S’y ajoutent les infrastructures publiques mobilisées – routes, sécurisation, études, administration – pour un coût évalué entre 300 et 700 millions USD. Et lorsque l’on combine ces éléments, la réalité éclate : l’État guinéen apporte entre 6,3 et 10,7 milliards USD en « actions en nature » pour une participation réelle qui n’excède pas 700 millions USD.
Dans une négociation équilibrée, ces « actions en nature » seraient reconnues comme un investissement majeur, sécurisé et valorisé comme un apport au capital. En Guinée, elles sont présentées comme un simple accompagnement, un geste logistique, un « normal administratif ». On offre les milliards, on communique sur les millions.
Et c’est là que se produit la rupture narrative : l’État donne dix fois plus que ce qu’il reçoit. Les multinationales capitalisent sur des exonérations historiques, sur des contributions territoriales évaluées à plusieurs milliards, sur des privilèges fiscaux hors normes, pendant que l’on tente de faire croire au peuple qu’il est propriétaire à hauteur de 15 % d’un projet où il paie presque tout mais ne gagne presque rien. Le coût réel de l’apport guinéen dépasse la valeur de la participation de loin. Les 15 %, c’est la façade d’un immeuble dont l’État a construit les fondations, financé la charpente et payé le terrain, tandis que les bénéfices, eux, partent ailleurs.
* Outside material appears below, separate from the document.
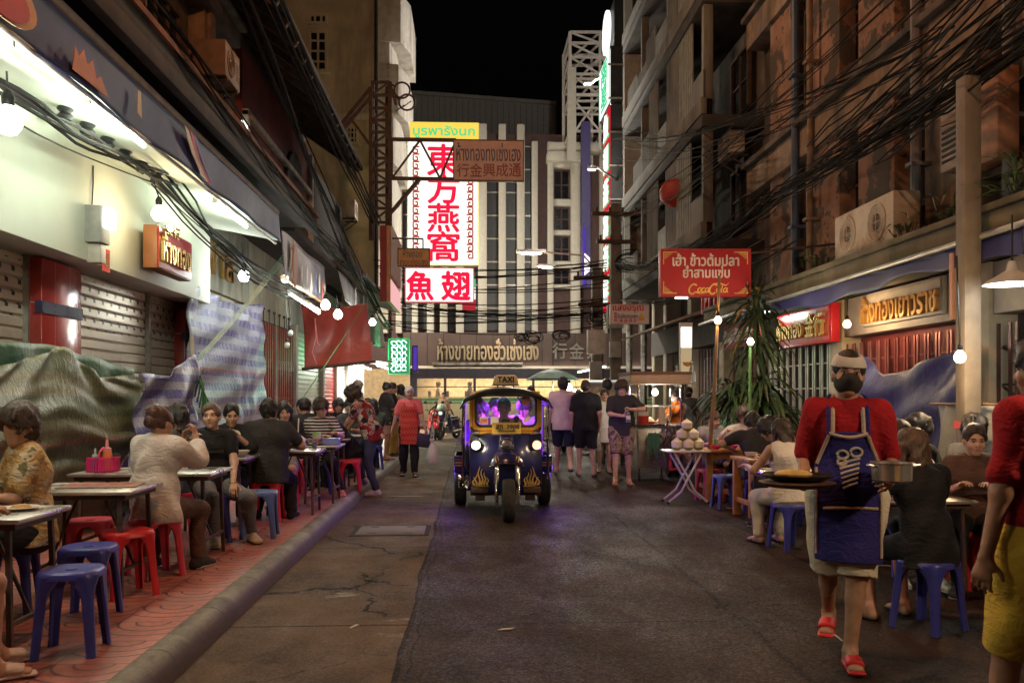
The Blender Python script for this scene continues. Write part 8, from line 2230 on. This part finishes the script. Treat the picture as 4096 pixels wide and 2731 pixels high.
g=NG('leaf shirt print',.85);wrinkle(g,.5);g.base(g.ramp(g.noise(9,detail=4),[(0,(.30,.16,.05)),(.42,(.45,.30,.13)),(.55,(.50,.42,.30)),(.64,(.16,.16,.08))],True ));leafprint=g.m
snk=dict(kind='sneaker',m=cloth('sneaker cream',(.55,.47,.36)),sole=mat('rubber sole dark',(.05,.045,.04)))
snw=dict(kind='sneaker',m=cloth('sneaker white',(.60,.55,.50)))
snb=dict(kind='sneaker',m=K['black'],sole=mat('gum sole',(.48,.30,.17)))
snd=dict(kind='sneaker',m=cloth('sneaker dark',(.04,.035,.035)))
flip=dict(kind='flip',m=mat('black flip flop',(.02,.018,.018),rough=.6));flipr=dict(kind='flip',m=mat('red flip flop',(.42,.06,.05),rough=.6));slide_r=dict(kind='slide',m=mat('red slide sandal',(.50,.02,.025),rough=.5));slide_b=dict(kind='slide',m=mat('blue slide sandal',(.12,.13,.25),rough=.5))
TR=lambda m,**k:dict(kind='trousers',m=m,**k)
SH=lambda m,**k:dict(kind='shorts',m=m,**k)
TP=lambda m,**k:dict(m=m,**k)
GL,GR,GW,GT='diners on the left pavement','diners on the right','people walking or working in the lane','people riding the three wheeled taxi'
# ---- left pavement, from the camera outwards
person('person at the left picture edge in black with a bare knee and pale slippers',(-2.70,4.22,PV),-52,H=1.64,seat=.45,female=True ,top=TP(K['black']),bottom=SH(K['black'],len=.55),shoes=dict(kind='slide',m=cloth('pale slipper',(.5,.36,.30))),hair=('long','black'),hands=((-.10,.38,.80),(.12,.34,.80)),feet=[(-.10,.46,.08),(.16,.40,.08)],skin='tan',group=GL,face=False )
person('dark haired person in a yellow leafy shirt hunched with folded arms at the left table',(-2.74,5.65,PV),128,H=1.68,seat=.45,lean=5,top=TP(leafprint,sleeve=.75),bottom=TR(K['black']),shoes=snd,hair=('shaggy','brown'),hands=((-.12,.36,.78),(.16,.34,.78)),head=(35,8,0),group=GL,face=False )
w1=person('woman in a pinkish white shirt seen from behind, hands raised, hair clipped up',(-2.40,6.85,PV),-12,H=1.63,seat=.45,lean=6,female=True ,top=TP(K['pinkwhite'],sleeve=1.55,g=.022,fold=.022,hem=.14,gs=.022),bottom=TR(K['brown'],g=.014),shoes=snd,hair=('tied','auburn'),hands=((.00,.40,1.00),(.12,.38,1.04)),poles=[(-.5,.2,-1),(.5,.3,-1)],palms=[((.2,.1,1),(1,0,.2)),((-.2,.1,1),(-1,0,.2))],head=(-14,4,0),feet=[(-.16,.22,.08),(.18,.30,.08)],group=GL,face=False ,curl=.9)
b=MB();b.ball(w1['hd'](0,-.085,.055),.1,14,sc=(.62,.55,.85));b.build('hair_twist',hair_mat('auburn'),w1['o'])
b=MB();b.tube([w1['hd'](-.05,-.12,.095),w1['hd'](.05,-.12,.085)],.008,6);b.build('hair_clip',mat('hair clip',(.3,.12,.06),rough=.25),w1['o'])
b=MB();b.tube([Vector(w1['wr'][1])+Vector((.03*math.cos(a),.03*math.sin(a),-.02)) for a in np.linspace(0,6.28,16,endpoint=False )],.006,5,closed=True );b.build('bracelet',mat('gold bracelet',(.7,.45,.12),rough=.2,metal=.9),w1['o'])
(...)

L’enquête révèle une équation effroyablement simple : la Guinée échange 6 à 10 milliards USD de contributions réelles contre 0,4 à 0,7 milliard USD de bénéfices potentiels. On présente au public un symbole de souveraineté économique alors que la réalité est un transfert massif de richesse hors du pays. Les 15 % ne sont pas un gain : ce sont les miettes d’un festin financé par le peuple.